- _GOAL_
Leave out the pictures and retype only the lines from the opening line to the line that holds "D2R = math.radians", both ends included.

==== DATA LINES ====

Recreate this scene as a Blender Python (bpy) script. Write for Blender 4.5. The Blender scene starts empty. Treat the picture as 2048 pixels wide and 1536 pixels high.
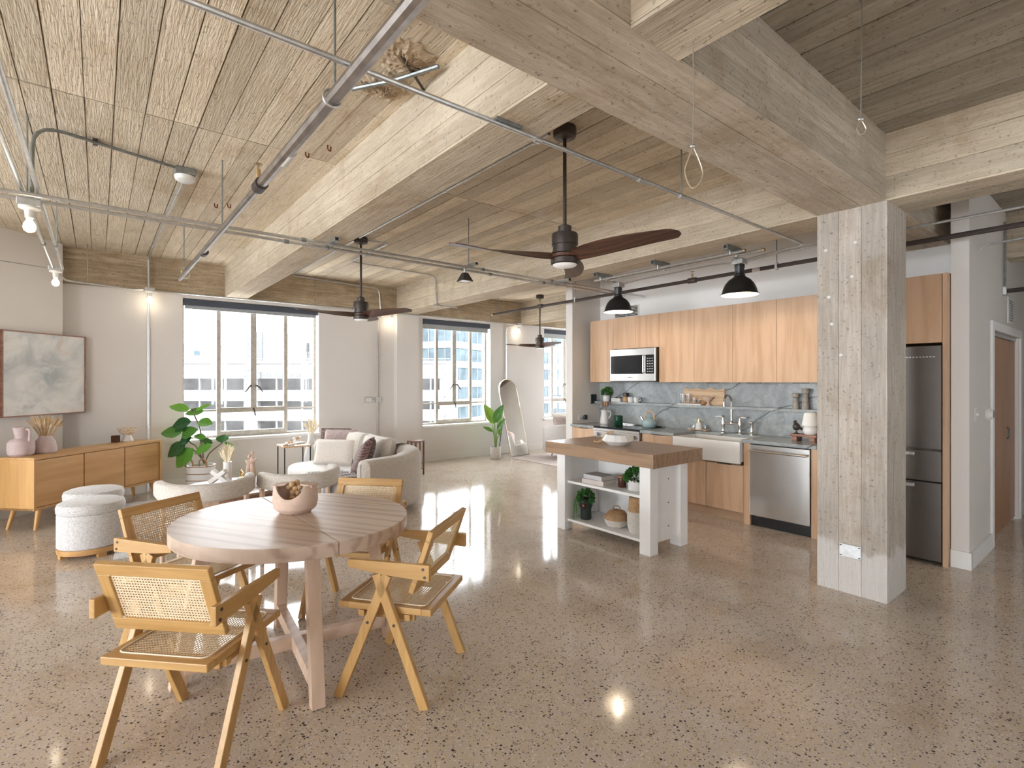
import bpy, math, random
from mathutils import Vector, Matrix
random.seed(7)
S = bpy.context.scene
COL = S.collection
PI = math.pi
D2R = math.radians

# ------------------------------------------------------------------ camera, world, lights, exposure
cam_data = bpy.data.cameras.new('camera')
cam_data.sensor_width = 36.0
cam_data.lens = 1030.0 / 2048.0 * 36.0
cam_data.shift_y = -6.0 / 2048.0
cam_data.clip_start = 0.05
cam_data.clip_end = 500
cam = bpy.data.objects.new('camera', cam_data)
COL.objects.link(cam)
cam.location = (0, 0, 1.53)
cam.rotation_euler = (D2R(90), 0, D2R(-38.8))
S.camera = cam

world = bpy.data.worlds.new('sky')
S.world = world
world.use_nodes = True
wn, wl = world.node_tree.nodes, world.node_tree.links
wn.clear()
w_out = wn.new('ShaderNodeOutputWorld')
w_bg = wn.new('ShaderNodeBackground')
w_bg.inputs['Color'].default_value = (0.90, 0.955, 1.0, 1)
w_bg.inputs['Strength'].default_value = 6.5
wl.new(w_bg.outputs[0], w_out.inputs[0])

S.view_settings.view_transform = 'Standard'
S.view_settings.look = 'None'
S.view_settings.gamma = 1.0
S.view_settings.use_curve_mapping = False
S.view_settings.exposure = 1.52
S.cycles.use_denoising = True
S.cycles.max_bounces = 7
S.cycles.adaptive_threshold = 0.08
S.cycles.diffuse_bounces = 4
S.cycles.glossy_bounces = 3
S.cycles.transmission_bounces = 6
S.cycles.transparent_max_bounces = 8
S.cycles.sample_clamp_indirect = 6.0
S.cycles.caustics_reflective = True
S.cycles.blur_glossy = 1.0
S.cycles.caustics_refractive = False

def sun_light():
    d = bpy.data.lights.new('sun', 'SUN')
    d.energy = 0.6
    d.angle = D2R(3)
    d.color = (1.0, 0.95, 0.88)
    o = bpy.data.objects.new('sun', d)
    COL.objects.link(o)
    o.rotation_euler = Vector((-0.35, 0.75, -0.62)).to_track_quat('-Z', 'Y').to_euler()
sun_light()

def portal(loc, direction, sx, sy):
    """marks a window opening for the sky's light; gives off no light of its own"""
    d = bpy.data.lights.new('window_portal', 'AREA')
    d.shape = 'RECTANGLE'
    d.size, d.size_y = sx, sy
    d.cycles.is_portal = True
    o = bpy.data.objects.new('window_portal', d)
    COL.objects.link(o)
    o.location = loc
    o.rotation_euler = Vector(direction).to_track_quat('-Z', 'Y').to_euler()
WIN = [(.94, 2.85), (4.79, 6.38), (7.89, 9.48)]           # windows in view, along X
LEFT_WINDOWS = [(-0.5, 2.7), (2.5, 2.7), (5.5, 2.7)]                   # unseen side wall, sized and placed for daylight: centre along Y, width
REAR_FILL_WINDOWS = [(0.2, 0.4), (3.3, 0.55), (6.2, 0.4)]                               # unseen, added behind the viewer for fill daylight, centre along X
FAR_FILL_WINDOWS = [(7.0, 1.6)]                                # unseen, added in the end wall to brighten the far room
for a_, b_ in WIN:
    portal(((a_ + b_) / 2, 8.98, 1.69), (0, -1, 0), b_ - a_, 2.04)
for yc, w in LEFT_WINDOWS:
    portal((-7.3, yc, 1.55), (1, 0, 0), w, 2.4)
for xc, w in REAR_FILL_WINDOWS:
    portal((xc, -2.9, 1.685), (0, 1, 0), w, 2.03)
for yc, w in FAR_FILL_WINDOWS:
    portal((10.75, yc, 1.685), (-1, 0, 0), w, 2.03)

# ------------------------------------------------------------------ mesh helpers
class MB:
    def __init__(s):
        s.v, s.f = [], []
    def add(s, vs, fs, M=None):
        o = len(s.v)
        for p in vs:
            p = Vector(p)
            s.v.append(tuple(M @ p) if M else tuple(p))
        s.f += [tuple(i + o for i in f) for f in fs]
        return s
    def box(s, x0, x1, y0, y1, z0, z1, M=None):
        vs = [(x, y, z) for z in (z0, z1) for y in (y0, y1) for x in (x0, x1)]
        return s.add(vs, [(0, 2, 3, 1), (4, 5, 7, 6), (0, 1, 5, 4), (2, 6, 7, 3), (0, 4, 6, 2), (1, 3, 7, 5)], M)
    def bar(s, p, q, w, h, up=(0, 0, 1)):
        """box from p to q, w across, h along up"""
        p, q = Vector(p), Vector(q)
        y = (q - p).normalized()
        x = y.cross(Vector(up)).normalized()
        z = x.cross(y)
        M = Matrix((( x.x, y.x, z.x, p.x), (x.y, y.y, z.y, p.y), (x.z, y.z, z.z, p.z), (0, 0, 0, 1)))
        return s.box(-w / 2, w / 2, 0, (q - p).length, -h / 2, h / 2, M)
    def tube(s, path, r, n=10, caps=True, closed=False):
        path = [Vector(p) for p in path]
        m = len(path)
        rs = r if isinstance(r, (list, tuple)) else [r] * m
        vs, fs = [], []
        a = None
        for i in range(m):
            if closed:
                t = path[(i + 1) % m] - path[i - 1]
            else:
                t = path[min(i + 1, m - 1)] - path[max(i - 1, 0)]
            t.normalize()
            if a is None:
                a = t.orthogonal().normalized()
            else:
                a = (a - t * a.dot(t))
                a = a.normalized() if a.length > 1e-6 else t.orthogonal().normalized()
            b = t.cross(a)
            for k in range(n):
                w = 2 * PI * k / n
                vs.append(path[i] + (a * math.cos(w) + b * math.sin(w)) * rs[i])
        for i in range(m if closed else m - 1):
            j = (i + 1) % m
            for k in range(n):
                l = (k + 1) % n
                fs.append((i * n + k, i * n + l, j * n + l, j * n + k))
        if caps and not closed:
            fs.append(tuple(range(n))[::-1])
            fs.append(tuple((m - 1) * n + k for k in range(n)))
        return s.add(vs, fs)
    def lathe(s, prof, n=28, c=(0, 0, 0), M=None, caps=True):
        vs, fs = [], []
        for r, z in prof:
            for k in range(n):
                w = 2 * PI * k / n
                vs.append((c[0] + r * math.cos(w), c[1] + r * math.sin(w), c[2] + z))
        for i in range(len(prof) - 1):
            for k in range(n):
                l = (k + 1) % n
                fs.append((i * n + k, i * n + l, (i + 1) * n + l, (i + 1) * n + k))
        if caps and prof[0][0] > 1e-4:
            fs.append(tuple(range(n))[::-1])
        if caps and prof[-1][0] > 1e-4:
            fs.append(tuple((len(prof) - 1) * n + k for k in range(n)))
        return s.add(vs, fs, M)
    def prism(s, poly, z0, z1, M=None):
        n = len(poly)
        vs = [(x, y, z0) for x, y in poly] + [(x, y, z1) for x, y in poly]
        fs = [tuple(range(n))[::-1], tuple(range(n, 2 * n))]
        fs += [(i, (i + 1) % n, n + (i + 1) % n, n + i) for i in range(n)]
        return s.add(vs, fs, M)
    def surf(s, fn, nu, nv, thick=0.0, M=None):
        """fn(u,v)->(x,y,z) on 0..1, made a sheet of the given thickness by doubling it"""
        P = [[Vector(fn(i / nu, j / nv)) for j in range(nv + 1)] for i in range(nu + 1)]
        N = nv + 1
        vs = [P[i][j] for i in range(nu + 1) for j in range(N)]
        fs = [(i * N + j, (i + 1) * N + j, (i + 1) * N + j + 1, i * N + j + 1) for i in range(nu) for j in range(nv)]
        if thick:
            k = len(vs)
            nr = []
            for i in range(nu + 1):
                for j in range(N):
                    a = P[min(i + 1, nu)][j] - P[max(i - 1, 0)][j]
                    b = P[i][min(j + 1, nv)] - P[i][max(j - 1, 0)]
                    c = a.cross(b)
                    nr.append(c.normalized() if c.length > 1e-9 else Vector((0, 0, 1)))
            vs = vs + [vs[i] - nr[i] * thick for i in range(k)]
            fs = fs + [tuple(x + k for x in f[::-1]) for f in fs]
            rim = [i * N for i in range(nu + 1)] + [nu * N + j for j in range(1, N)] + [i * N + nv for i in range(nu - 1, -1, -1)] + [j for j in range(nv - 1, 0, -1)]
            for q in range(len(rim)):
                a, b = rim[q], rim[(q + 1) % len(rim)]
                fs.append((b, a, a + k, b + k))
        return s.add(vs, fs, M)
    def ball(s, c, r, n=14, m=8, M=None):
        rx, ry, rz = r if isinstance(r, (tuple, list)) else (r, r, r)
        vs = [(c[0], c[1], c[2] - rz)]
        for i in range(1, m):
            t = PI * i / m
            for k in range(n):
                w = 2 * PI * k / n
                vs.append((c[0] + rx * math.sin(t) * math.cos(w), c[1] + ry * math.sin(t) * math.sin(w), c[2] - rz * math.cos(t)))
        vs.append((c[0], c[1], c[2] + rz))
        fs = []
        for k in range(n):
            l = (k + 1) % n
            fs.append((0, 1 + l, 1 + k))
            for i in range(m - 2):
                a, b = 1 + i * n, 1 + (i + 1) * n
                fs.append((a + k, a + l, b + l, b + k))
            e = 1 + (m - 2) * n
            fs.append((e + k, e + l, len(vs) - 1))
        return s.add(vs, fs, M)
    def mesh(s, name, mat, smooth=True, angle=35):
        me = bpy.data.meshes.new(name)
        me.from_pydata(s.v, [], s.f)
        me.update()
        if smooth:
            me.polygons.foreach_set('use_smooth', [True] * len(me.polygons))
            me.set_sharp_from_angle(angle=D2R(angle))
        if mat is not None:
            me.materials.append(mat)
        return me
    def build(s, name, mat, parent=None, smooth=True, bevel=0.0, seg=2, sub=0, angle=35):
        return obj(name, s.mesh(name, mat, smooth and not bevel and not sub, angle), parent, bevel, seg, sub)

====

- _EXERCISE ANSWER_
Recreate this scene as a Blender Python (bpy) script. Write for Blender 4.5. The Blender scene starts empty. Treat the picture as 2048 pixels wide and 1536 pixels high.
import bpy, math, random
from mathutils import Vector, Matrix
random.seed(7)
S = bpy.context.scene
COL = S.collection
PI = math.pi
D2R = math.radians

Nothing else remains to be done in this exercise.